I'm afraid that any way I answer this would make keeping my anonymity that much harder--sorry.
500,000ags said:
Thanks again for these follow ups.
1 - Was that one developer enough to get the first iteration of the product?
2 - Was there any particular start up cost or operating cost (labor or otherwise) that your executive team had sticker shock on?
ABATTBQ11 said:
If you did it all over again, what would you change?
What advice do you have for someone thinking of doing this themselves?
Bag said:
thanks for the thread, I am in similar situation, but about 3-5 years behind you. I have so many questions but here are a few to start.
1) What are the terms of the sale, specifically, what does the transition look like, are you required to stick around for x years, are you walking away immediately or are you staying on and simply assuming an c level position with a salary
2) What are the terms of payment, was it all cash or a portion of cash / stock or something different
3) How did you find the buyer, were you marketing yourself to PE firms, was it a cold call to you? or was this a relationship that had from long ago?
This is a good start, but would love to pick your brain at some point
If you are charitably inclined, a donor advisor fund would mitigate some of the tax hit.herewegoagain said:
Long term cap gains was best bet. Not much else we could do from the high powered tax folks we talked to.
Bag said:
- The two staying on, are they migrating to employees?
- How many partners/founders had initial equity in company?
- How many years from start to finish?
- Any SBA loans, personal loans involved?
- How did you divide up initial equity?
- Any issue with partners not pulling their weight?

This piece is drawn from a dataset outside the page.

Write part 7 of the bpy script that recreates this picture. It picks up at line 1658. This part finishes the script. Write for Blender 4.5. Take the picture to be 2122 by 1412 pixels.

- Would you be willing to share the IBs name?
herewegoagain said:
It's been about 20 months now since our transaction, and I wanted to follow up on this thread to acknowledge the other side of a big transaction like this. I took some time off on purpose, but now I am slowly working my way back into the real world of work. Not to sound like a baby because I know I'm fortunate, but it's tough. I've got enough passive income from investments I made to pay our monthly bills, but I'm still young enough (young 40's) that I want to work and use my skills and energy. But I don't really want a job per se. But I also don't have as much energy to go and start something--lol. So I'm just being honest to say that there is a lot of positives, but there are some unique challenges too. And not really being able to talk to people about this makes it tough too. Most of my friends don't have this kind of money, and the ones who do are still grinding away with no interest in slowing down. So kind of a weird spot.